| To be done |
Could you output each line of the data that follows exactly?

---*---

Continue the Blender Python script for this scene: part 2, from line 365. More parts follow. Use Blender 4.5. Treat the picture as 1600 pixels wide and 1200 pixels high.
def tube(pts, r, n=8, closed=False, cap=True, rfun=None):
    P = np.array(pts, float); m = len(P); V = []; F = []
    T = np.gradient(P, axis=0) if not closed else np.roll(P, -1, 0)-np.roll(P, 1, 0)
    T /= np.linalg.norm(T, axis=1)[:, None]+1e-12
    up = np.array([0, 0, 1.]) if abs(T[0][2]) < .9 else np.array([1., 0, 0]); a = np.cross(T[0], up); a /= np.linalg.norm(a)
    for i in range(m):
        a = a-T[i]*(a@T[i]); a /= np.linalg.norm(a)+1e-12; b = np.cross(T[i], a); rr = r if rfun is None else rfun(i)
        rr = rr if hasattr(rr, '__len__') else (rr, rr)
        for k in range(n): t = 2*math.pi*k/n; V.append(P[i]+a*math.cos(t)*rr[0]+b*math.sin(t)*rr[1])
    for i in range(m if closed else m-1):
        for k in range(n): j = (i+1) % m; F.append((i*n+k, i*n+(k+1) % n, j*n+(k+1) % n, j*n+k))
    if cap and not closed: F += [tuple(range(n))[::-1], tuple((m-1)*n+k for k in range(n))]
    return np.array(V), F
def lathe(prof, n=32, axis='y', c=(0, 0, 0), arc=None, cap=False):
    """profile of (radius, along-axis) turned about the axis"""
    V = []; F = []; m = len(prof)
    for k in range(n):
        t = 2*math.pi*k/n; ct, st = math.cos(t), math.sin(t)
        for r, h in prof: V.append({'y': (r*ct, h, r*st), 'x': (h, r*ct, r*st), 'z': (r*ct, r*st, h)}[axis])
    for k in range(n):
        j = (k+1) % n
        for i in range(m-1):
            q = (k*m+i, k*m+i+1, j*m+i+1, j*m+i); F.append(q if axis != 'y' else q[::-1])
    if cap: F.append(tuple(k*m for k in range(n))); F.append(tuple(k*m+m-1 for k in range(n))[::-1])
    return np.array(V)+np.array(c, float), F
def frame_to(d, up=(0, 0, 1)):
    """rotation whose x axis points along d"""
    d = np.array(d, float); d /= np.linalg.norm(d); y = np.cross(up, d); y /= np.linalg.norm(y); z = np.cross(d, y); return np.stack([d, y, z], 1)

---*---

| Result for this exercise |
Continue the Blender Python script for this scene: part 2, from line 365. More parts follow. Use Blender 4.5. Treat the picture as 1600 pixels wide and 1200 pixels high.
def tube(pts, r, n=8, closed=False, cap=True, rfun=None):
    P = np.array(pts, float); m = len(P); V = []; F = []
    T = np.gradient(P, axis=0) if not closed else np.roll(P, -1, 0)-np.roll(P, 1, 0)
    T /= np.linalg.norm(T, axis=1)[:, None]+1e-12
    up = np.array([0, 0, 1.]) if abs(T[0][2]) < .9 else np.array([1., 0, 0]); a = np.cross(T[0], up); a /= np.linalg.norm(a)
    for i in range(m):
        a = a-T[i]*(a@T[i]); a /= np.linalg.norm(a)+1e-12; b = np.cross(T[i], a); rr = r if rfun is None else rfun(i)
        rr = rr if hasattr(rr, '__len__') else (rr, rr)
        for k in range(n): t = 2*math.pi*k/n; V.append(P[i]+a*math.cos(t)*rr[0]+b*math.sin(t)*rr[1])
    for i in range(m if closed else m-1):
        for k in range(n): j = (i+1) % m; F.append((i*n+k, i*n+(k+1) % n, j*n+(k+1) % n, j*n+k))
    if cap and not closed: F += [tuple(range(n))[::-1], tuple((m-1)*n+k for k in range(n))]
    return np.array(V), F
def lathe(prof, n=32, axis='y', c=(0, 0, 0), arc=None, cap=False):
    """profile of (radius, along-axis) turned about the axis"""
    V = []; F = []; m = len(prof)
    for k in range(n):
        t = 2*math.pi*k/n; ct, st = math.cos(t), math.sin(t)
        for r, h in prof: V.append({'y': (r*ct, h, r*st), 'x': (h, r*ct, r*st), 'z': (r*ct, r*st, h)}[axis])
    for k in range(n):
        j = (k+1) % n
        for i in range(m-1):
            q = (k*m+i, k*m+i+1, j*m+i+1, j*m+i); F.append(q if axis != 'y' else q[::-1])
    if cap: F.append(tuple(k*m for k in range(n))); F.append(tuple(k*m+m-1 for k in range(n))[::-1])
    return np.array(V)+np.array(c, float), F
def frame_to(d, up=(0, 0, 1)):
    """rotation whose x axis points along d"""
    d = np.array(d, float); d /= np.linalg.norm(d); y = np.cross(up, d); y /= np.linalg.norm(y); z = np.cross(d, y); return np.stack([d, y, z], 1)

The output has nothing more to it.